If you have a 10 million dollar house in FL. Creditors will not get hold of that asset.

BIG difference.

Tell us something that we don't already know. It still does't make it aod reason to pay down a mortgage. Especially given that the chance of your getting in a situation like that with a judgement that exceeds your umbrella is somewhere between less than slim and none.

As a practical matter it is rare that a plaintiff would go for a judgement more than the umbrella unless you did something really stupid and egregious.

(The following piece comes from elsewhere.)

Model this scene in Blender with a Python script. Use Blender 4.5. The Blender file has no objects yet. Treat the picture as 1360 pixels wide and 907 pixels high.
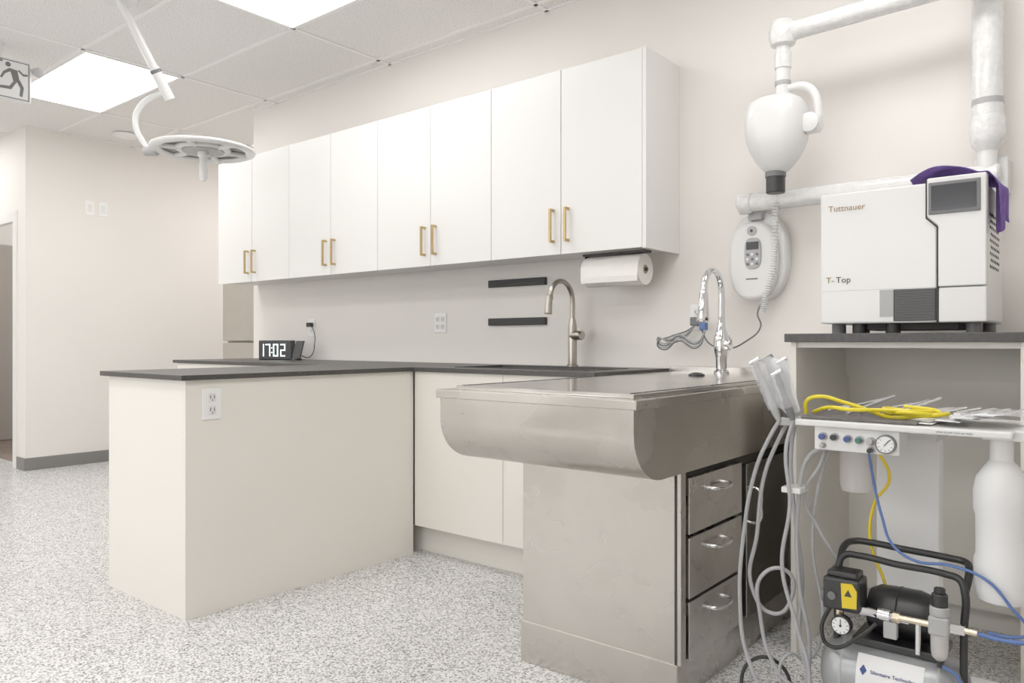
import bpy, bmesh, math, random
from mathutils import Vector, Matrix
random.seed(4)
D = bpy.data
COL = bpy.context.scene.collection

# ---------------------------------------------------------------- materials
def mat(name, col, rough=0.5, metal=0.0, noise=0.0, nscale=8.0, bump=0.0, bscale=60.0,
        emit=None, estr=0.0, alpha=1.0, trans=0.0, coat=0.0, stretch=None, spec=None, rvar=0.0, detail=5):
    m = D.materials.new(name); m.use_nodes = True
    nt = m.node_tree; b = nt.nodes['Principled BSDF']
    b.inputs['Base Color'].default_value = (*col, 1)
    b.inputs['Roughness'].default_value = rough
    b.inputs['Metallic'].default_value = metal
    b.inputs['Coat Weight'].default_value = coat
    if spec is not None: b.inputs['Specular IOR Level'].default_value = spec
    b.inputs['Transmission Weight'].default_value = trans
    b.inputs['Alpha'].default_value = alpha
    if emit:
        b.inputs['Emission Color'].default_value = (*emit, 1)
        b.inputs['Emission Strength'].default_value = estr
    tc = nt.nodes.new('ShaderNodeTexCoord'); mp = nt.nodes.new('ShaderNodeMapping')
    nt.links.new(tc.outputs['Object'], mp.inputs['Vector'])
    if stretch: mp.inputs['Scale'].default_value = stretch
    if noise > 0 or rvar > 0:
        n = nt.nodes.new('ShaderNodeTexNoise'); n.inputs['Scale'].default_value = nscale
        n.inputs['Detail'].default_value = detail
        nt.links.new(mp.outputs[0], n.inputs['Vector'])
        if noise > 0:
            r = nt.nodes.new('ShaderNodeValToRGB')
            r.color_ramp.elements[0].position = 0.3; r.color_ramp.elements[1].position = 0.7
            r.color_ramp.elements[0].color = (*[c*(1-noise) for c in col], 1)
            r.color_ramp.elements[1].color = (*[min(1, c*(1+noise)) for c in col], 1)
            nt.links.new(n.outputs['Fac'], r.inputs[0]); nt.links.new(r.outputs[0], b.inputs['Base Color'])
        if rvar > 0:
            mr = nt.nodes.new('ShaderNodeMapRange')
            mr.inputs['From Min'].default_value = 0.3; mr.inputs['From Max'].default_value = 0.7
            mr.inputs['To Min'].default_value = rough-rvar; mr.inputs['To Max'].default_value = rough+rvar
            nt.links.new(n.outputs['Fac'], mr.inputs['Value']); nt.links.new(mr.outputs[0], b.inputs['Roughness'])
    if bump > 0:
        n2 = nt.nodes.new('ShaderNodeTexNoise'); n2.inputs['Scale'].default_value = bscale
        n2.inputs['Detail'].default_value = 3
        nt.links.new(mp.outputs[0], n2.inputs['Vector'])
        bp = nt.nodes.new('ShaderNodeBump'); bp.inputs['Strength'].default_value = bump
        bp.inputs['Distance'].default_value = 0.01
        nt.links.new(n2.outputs['Fac'], bp.inputs['Height']); nt.links.new(bp.outputs[0], b.inputs['Normal'])
    return m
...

My umbrella insurer has 2 million good reasons to provide the best possible defense, including appeals.
 
Has anyone EVER heard anyone say they regretted paying off their mortgage?

I didn't pay off my mortgage - or rather, I choose to get one when I had the cash available to purchase outright. If I had not taken the mortgage, it would have been one of the largest financial misteps in my life. My anecdote:

In Nov. of 2009 I bought a "new", never occupied short sale in Tucson, AZ for $162K. It was/is a second home intended as a retirement home for my winters. I had the cash sitting idle at the time to pay cash. Instead, I elected to take a 2.95% 30 year mortgage and invest the cash in a portfolio of 60% SCHB (Schwab total US market) and 40% PIMIX (Pimco aggressive short term bond fund). I set up a separate account to hold the money and have made no deposits or withdrawals in the interim. The account balance went from $162K to $470K today. The house value is $359K on zillow today verse the original $162K purchase. I've paid about $40K in interest on the mortgage.

You can't buy the past, but it is far from certain that avoiding/paying off a mortgage is always wise.